If you set a disarm switch it will disarm in-flight entering the famous “rapid return to earth” mode. You can test that in the Simulator. Switch Arming is best used for Rovers
I’ve tried forcing a disarm in the simulator via Mission Planner Actions, and it disarms in flight. But don’t know how to simulate flicking a switch to test the ArmDisarm RCn_OPTION parameter.
I did some more simulator tests to establish what the different stop/arm/disarm functions do, and have established the following. Please correct me if I’m mistaken about any of this.

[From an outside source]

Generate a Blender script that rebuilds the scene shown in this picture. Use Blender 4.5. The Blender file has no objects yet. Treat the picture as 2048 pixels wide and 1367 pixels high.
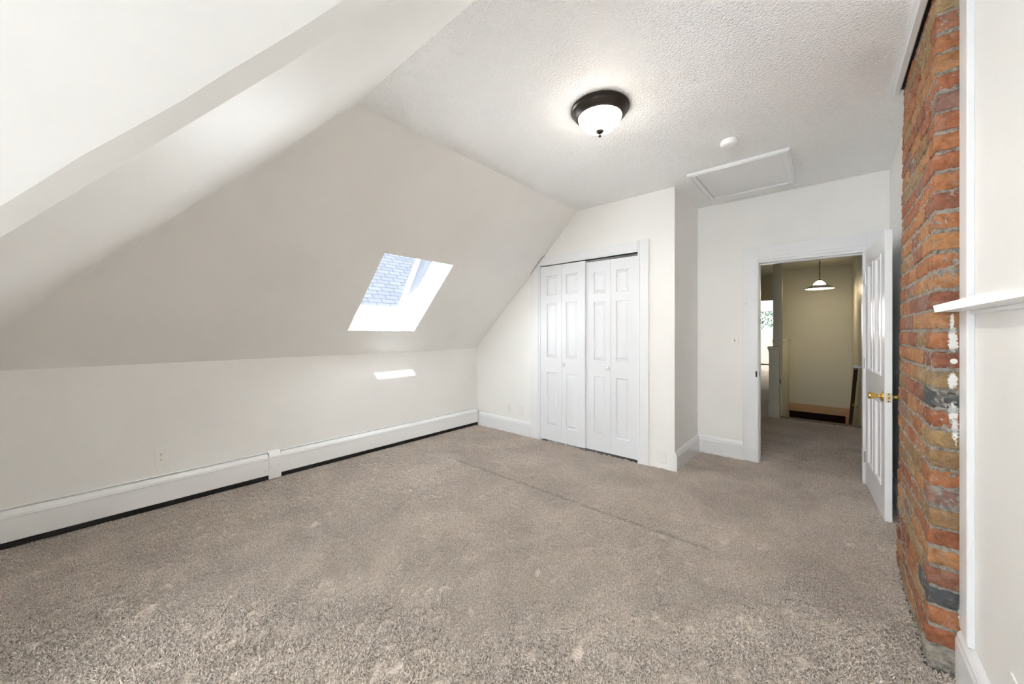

Emergency stop: Immediately kills motors, drone remains armed and will come back to life if emergency stop is disengaged. If drone is disarmed, prevents arming via pre-arm checks. Disarm: Disarms drone, stopping motors, requires pre-arm checks to pass before re-arming
Both functions work in flight.
RCn_OPTION
Name
Low
High
Notes
31
Motor Emergency Stop
Motors run normally
Kills motors
See above for interactions with armed/disarmed state
Disarm will work in flight. Working with students I’ve seen it happen. It doesn’t end well. As a result I use the Arm/Emergency Stop function, that way if a switch is accidentally triggered in flight there is a slight chance it can be reactivated before the planet smashes into the drone. You just need to remember that when you land and flip the switch the drone doesn’t disarm right away, it takes a few seconds.
I found it was particularly difficult (or impossible) to disarm in flight unless you have an arm/disarm switch with no “interlock”.
Also the emergency motor stop can be reverted and the copter could still potentially recover and fly, but disarm cannot be recovered from.
The other oddity that I’ve seen come up is the RTL Final Altitude - where the copter does an RTL for some reason then descends to a specified altitude and waits. The caveat is if the RTL is triggered by RC failsafe then the final altitude is ignored and the copter proceeds to land. The assumption would be that since there was an RC failsafe you may have no control, and the copter could be stuck at the final altitude until the battery voltage goes below Low or Critical level, so instead of waiting it should just land.
So from my point of view it’s important to have
battery failsafes fully configured correctly
arm/disarm requires two actions, like a second switch or 0% throttle (configured in the radio)
disarm and emergency motor stop all tested (on the ground)
RTL and settings all tested
a spring-centred throttle (at least for multirotors)
One interesting thing here it that for ELRS it is required to arm using a switch and there are explanations why in the docs. I do not like it but use a switch which is reversed i e I arm by flopping the switch to off.
I would much prefer using the emergency motor feature because of the possibility to immediately revert to flying but if I have understood the ELRS docs/forums right only arm/disarm is correct.
I have seen info about using a dummy function in the transmitter to avoid the switch but do not remember the setup. I certainly would be grateful for any comments about the ELRS switch requirements.
ELRS just needs to see a low/high on channel 5. So if you use Arm/Emergency stop on channel 5 that will satisfy ELRS, without the worry of inflight disarming. Once the drone is landed and motors are stopped, it will disarm in a few seconds on the ground.
I don’t think the ArduPilot wiki calls out Ch5 as adamantly as the ExpressLRS documentation does. It’s not technically incorrect for them to be so specific, but with some experience and practical knowledge, Ch5 can be repurposed successfully and still satisfy the ELRS intent as you suggest.
My reference was to the docs of ELRS and some discussions from an ELRS developer I read.quite some time ago. I should have mentioned the source better, sorry.